Chief Justice John Roberts has advocated for the court to retain its unique status among courts nationally and internationally -- the so-called "exceptionalism" argument.

"It's a little hard to understand how one derives from that principle the idea that the court should be less accessible to people," Niehoff said. "One would think that the more important an institution, the more important it is that it be visible and that it do its work in public."

There's also the issue of a public perceiving that the justices play politics, particularly in cases such as Bush v. Gore when the outcome of an election was in doubt.
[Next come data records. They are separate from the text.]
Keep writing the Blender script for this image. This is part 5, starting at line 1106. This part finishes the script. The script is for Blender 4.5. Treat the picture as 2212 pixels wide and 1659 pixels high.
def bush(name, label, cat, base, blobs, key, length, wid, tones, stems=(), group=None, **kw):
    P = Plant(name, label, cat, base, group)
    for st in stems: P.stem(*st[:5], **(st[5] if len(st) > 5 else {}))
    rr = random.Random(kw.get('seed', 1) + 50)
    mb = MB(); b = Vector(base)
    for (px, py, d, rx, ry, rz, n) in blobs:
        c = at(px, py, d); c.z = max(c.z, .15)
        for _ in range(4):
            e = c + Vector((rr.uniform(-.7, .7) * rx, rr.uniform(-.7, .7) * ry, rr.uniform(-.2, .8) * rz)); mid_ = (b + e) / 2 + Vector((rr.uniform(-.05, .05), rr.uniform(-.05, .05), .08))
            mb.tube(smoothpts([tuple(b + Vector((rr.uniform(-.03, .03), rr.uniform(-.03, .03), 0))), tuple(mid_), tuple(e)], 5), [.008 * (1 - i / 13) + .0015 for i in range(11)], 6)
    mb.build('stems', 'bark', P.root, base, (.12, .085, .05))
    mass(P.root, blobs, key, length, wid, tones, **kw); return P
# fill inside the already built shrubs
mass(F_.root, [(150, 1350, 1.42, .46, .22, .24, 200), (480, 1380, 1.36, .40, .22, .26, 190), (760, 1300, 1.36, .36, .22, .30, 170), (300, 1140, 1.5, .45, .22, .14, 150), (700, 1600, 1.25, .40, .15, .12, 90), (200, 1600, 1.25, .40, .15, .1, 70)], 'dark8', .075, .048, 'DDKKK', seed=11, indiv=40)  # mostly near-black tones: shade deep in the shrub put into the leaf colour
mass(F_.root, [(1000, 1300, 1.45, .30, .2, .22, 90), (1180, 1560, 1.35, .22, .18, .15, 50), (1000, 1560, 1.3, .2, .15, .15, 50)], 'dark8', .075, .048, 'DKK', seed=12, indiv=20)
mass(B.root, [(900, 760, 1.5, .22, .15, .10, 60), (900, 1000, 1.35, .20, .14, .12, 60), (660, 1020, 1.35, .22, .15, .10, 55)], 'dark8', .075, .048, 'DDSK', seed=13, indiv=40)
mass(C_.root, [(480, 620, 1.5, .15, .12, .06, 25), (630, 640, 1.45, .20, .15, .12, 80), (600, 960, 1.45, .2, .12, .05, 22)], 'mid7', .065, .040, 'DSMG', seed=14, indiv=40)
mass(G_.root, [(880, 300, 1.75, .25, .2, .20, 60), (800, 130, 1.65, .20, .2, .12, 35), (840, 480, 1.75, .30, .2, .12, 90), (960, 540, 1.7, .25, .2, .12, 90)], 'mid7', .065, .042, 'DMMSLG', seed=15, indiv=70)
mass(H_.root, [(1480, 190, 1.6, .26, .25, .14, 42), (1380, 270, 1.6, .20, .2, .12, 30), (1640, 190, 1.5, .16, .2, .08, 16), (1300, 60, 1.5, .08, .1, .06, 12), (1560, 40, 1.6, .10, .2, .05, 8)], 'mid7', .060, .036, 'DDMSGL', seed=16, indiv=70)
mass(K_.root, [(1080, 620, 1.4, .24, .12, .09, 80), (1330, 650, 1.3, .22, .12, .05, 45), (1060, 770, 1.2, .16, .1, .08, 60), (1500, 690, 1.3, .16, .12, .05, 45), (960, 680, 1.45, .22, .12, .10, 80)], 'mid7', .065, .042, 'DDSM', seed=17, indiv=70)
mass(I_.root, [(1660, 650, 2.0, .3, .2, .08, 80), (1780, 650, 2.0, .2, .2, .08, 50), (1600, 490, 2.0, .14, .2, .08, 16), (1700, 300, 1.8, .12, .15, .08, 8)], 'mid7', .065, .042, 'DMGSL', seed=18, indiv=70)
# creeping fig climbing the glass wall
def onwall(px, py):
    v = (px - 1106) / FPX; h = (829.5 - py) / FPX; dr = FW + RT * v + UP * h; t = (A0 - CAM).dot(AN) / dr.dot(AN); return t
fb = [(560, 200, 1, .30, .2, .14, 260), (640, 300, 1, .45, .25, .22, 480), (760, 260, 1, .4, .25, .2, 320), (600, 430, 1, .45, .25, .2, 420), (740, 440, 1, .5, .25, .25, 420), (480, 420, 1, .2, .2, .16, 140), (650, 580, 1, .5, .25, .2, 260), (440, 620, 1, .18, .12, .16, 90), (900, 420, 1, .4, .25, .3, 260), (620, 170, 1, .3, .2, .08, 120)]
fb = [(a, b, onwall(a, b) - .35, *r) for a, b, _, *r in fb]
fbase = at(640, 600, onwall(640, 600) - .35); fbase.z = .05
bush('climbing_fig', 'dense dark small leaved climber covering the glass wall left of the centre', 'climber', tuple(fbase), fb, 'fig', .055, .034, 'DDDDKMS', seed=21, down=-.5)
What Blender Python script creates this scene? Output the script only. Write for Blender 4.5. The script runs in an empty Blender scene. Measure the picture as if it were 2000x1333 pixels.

If the public could have witnessed the arguments in that case, Niehoff said, they would have seen a court more focused on upholding the Constitution than playing politics.

"I think the question here is what you think about the role of mystery in public institutions," Niehoff said. "If you think that a little mystery is good, that it actually adds to the legitimacy of the court to follow some very old traditions, to sort of present in a way that is more removed from the political fray, to offer up a conception as an institution that is above mere bickering, then cultivating some of that makes a certain amount of sense to you.

"If you're a person who believes that this is simply one of the three branches of government at work and that people have an interest in seeing that work done, and being able to see it in a real-time fashion, then you're going to tilt in the opposite direction."

Niehoff said he doesn't think the Supreme Court will yield to the current push to open the court when it hears the health care arguments in March, but he senses changes may come sometime soon. He notes that with the addition of two new justices in the last few years who grew up in the television age, the court's view may begin to swing toward allowing access.

"I think the forces of social change are catching up with the court here," Niehoff said, citing the public's new expectations for having immediate, real-time information about everything from legal decisions to war developments. "If the Supreme Court gets too far behind that curve -- and I think it already is -- it not only doesn't help its legitimacy but it starts to undercut it. ... I just think there will come a point at which the court will conclude that the public perception that the court is political is being aggravated by an inability to see how it actually conducts business. And I think that when the court reaches that conclusion, then it would have very grave concerns about continuing along those lines."